* **Source material**:
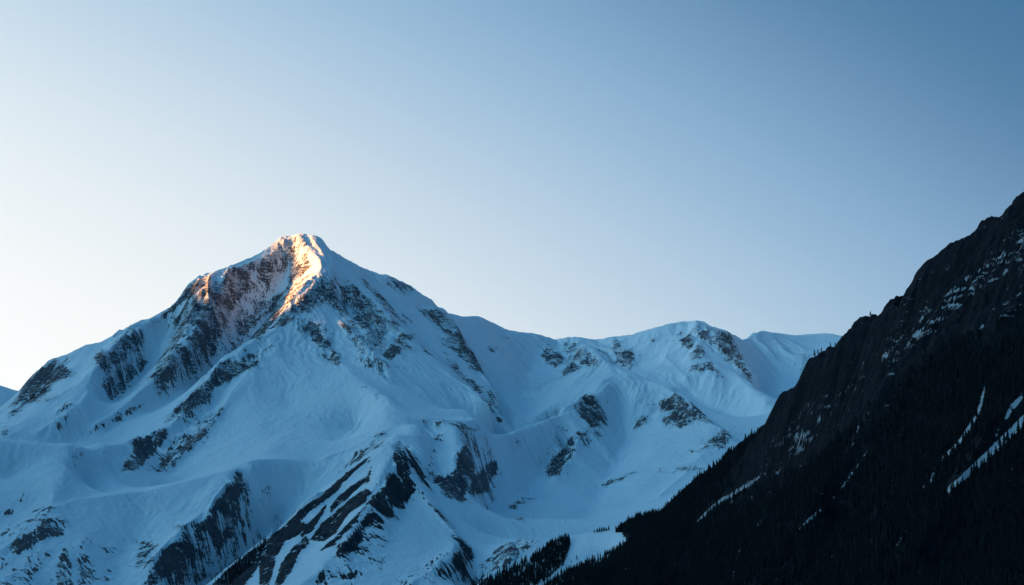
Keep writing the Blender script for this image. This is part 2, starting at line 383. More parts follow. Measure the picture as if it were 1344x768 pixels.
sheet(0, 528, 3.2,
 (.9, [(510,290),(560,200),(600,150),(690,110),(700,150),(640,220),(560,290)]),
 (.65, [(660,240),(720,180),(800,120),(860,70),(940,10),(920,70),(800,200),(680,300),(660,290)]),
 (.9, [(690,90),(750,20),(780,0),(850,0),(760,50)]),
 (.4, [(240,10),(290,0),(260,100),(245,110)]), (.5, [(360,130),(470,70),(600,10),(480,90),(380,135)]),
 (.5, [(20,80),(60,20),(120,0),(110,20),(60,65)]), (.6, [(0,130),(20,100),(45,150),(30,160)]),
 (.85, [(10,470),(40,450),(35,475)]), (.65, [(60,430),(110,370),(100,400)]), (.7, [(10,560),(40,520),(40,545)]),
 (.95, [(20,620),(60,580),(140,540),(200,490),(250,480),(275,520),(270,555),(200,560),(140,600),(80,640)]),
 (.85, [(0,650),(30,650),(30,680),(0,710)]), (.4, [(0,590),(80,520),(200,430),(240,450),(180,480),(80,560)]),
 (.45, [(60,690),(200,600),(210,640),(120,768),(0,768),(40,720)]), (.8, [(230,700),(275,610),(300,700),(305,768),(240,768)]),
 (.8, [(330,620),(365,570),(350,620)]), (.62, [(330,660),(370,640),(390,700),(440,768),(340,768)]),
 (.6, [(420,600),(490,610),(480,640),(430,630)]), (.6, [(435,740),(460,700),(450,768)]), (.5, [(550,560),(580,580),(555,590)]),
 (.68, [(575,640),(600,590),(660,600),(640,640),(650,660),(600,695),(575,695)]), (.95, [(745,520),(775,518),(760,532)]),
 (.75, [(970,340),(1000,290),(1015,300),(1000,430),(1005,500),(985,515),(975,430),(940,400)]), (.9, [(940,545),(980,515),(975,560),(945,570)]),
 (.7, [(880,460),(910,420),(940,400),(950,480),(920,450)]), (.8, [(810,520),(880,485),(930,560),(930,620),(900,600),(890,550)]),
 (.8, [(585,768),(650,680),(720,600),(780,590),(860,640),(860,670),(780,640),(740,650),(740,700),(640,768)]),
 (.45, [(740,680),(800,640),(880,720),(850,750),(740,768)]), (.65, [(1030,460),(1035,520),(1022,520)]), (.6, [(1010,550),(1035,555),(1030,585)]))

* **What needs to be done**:
Omit the pictures, then output the rest of the listing exactly.

* **Result below**:
Keep writing the Blender script for this image. This is part 2, starting at line 383. More parts follow. Measure the picture as if it were 1344x768 pixels.
sheet(0, 528, 3.2,
 (.9, [(510,290),(560,200),(600,150),(690,110),(700,150),(640,220),(560,290)]),
 (.65, [(660,240),(720,180),(800,120),(860,70),(940,10),(920,70),(800,200),(680,300),(660,290)]),
 (.9, [(690,90),(750,20),(780,0),(850,0),(760,50)]),
 (.4, [(240,10),(290,0),(260,100),(245,110)]), (.5, [(360,130),(470,70),(600,10),(480,90),(380,135)]),
 (.5, [(20,80),(60,20),(120,0),(110,20),(60,65)]), (.6, [(0,130),(20,100),(45,150),(30,160)]),
 (.85, [(10,470),(40,450),(35,475)]), (.65, [(60,430),(110,370),(100,400)]), (.7, [(10,560),(40,520),(40,545)]),
 (.95, [(20,620),(60,580),(140,540),(200,490),(250,480),(275,520),(270,555),(200,560),(140,600),(80,640)]),
 (.85, [(0,650),(30,650),(30,680),(0,710)]), (.4, [(0,590),(80,520),(200,430),(240,450),(180,480),(80,560)]),
 (.45, [(60,690),(200,600),(210,640),(120,768),(0,768),(40,720)]), (.8, [(230,700),(275,610),(300,700),(305,768),(240,768)]),
 (.8, [(330,620),(365,570),(350,620)]), (.62, [(330,660),(370,640),(390,700),(440,768),(340,768)]),
 (.6, [(420,600),(490,610),(480,640),(430,630)]), (.6, [(435,740),(460,700),(450,768)]), (.5, [(550,560),(580,580),(555,590)]),
 (.68, [(575,640),(600,590),(660,600),(640,640),(650,660),(600,695),(575,695)]), (.95, [(745,520),(775,518),(760,532)]),
 (.75, [(970,340),(1000,290),(1015,300),(1000,430),(1005,500),(985,515),(975,430),(940,400)]), (.9, [(940,545),(980,515),(975,560),(945,570)]),
 (.7, [(880,460),(910,420),(940,400),(950,480),(920,450)]), (.8, [(810,520),(880,485),(930,560),(930,620),(900,600),(890,550)]),
 (.8, [(585,768),(650,680),(720,600),(780,590),(860,640),(860,670),(780,640),(740,650),(740,700),(640,768)]),
 (.45, [(740,680),(800,640),(880,720),(850,750),(740,768)]), (.65, [(1030,460),(1035,520),(1022,520)]), (.6, [(1010,550),(1035,555),(1030,585)]))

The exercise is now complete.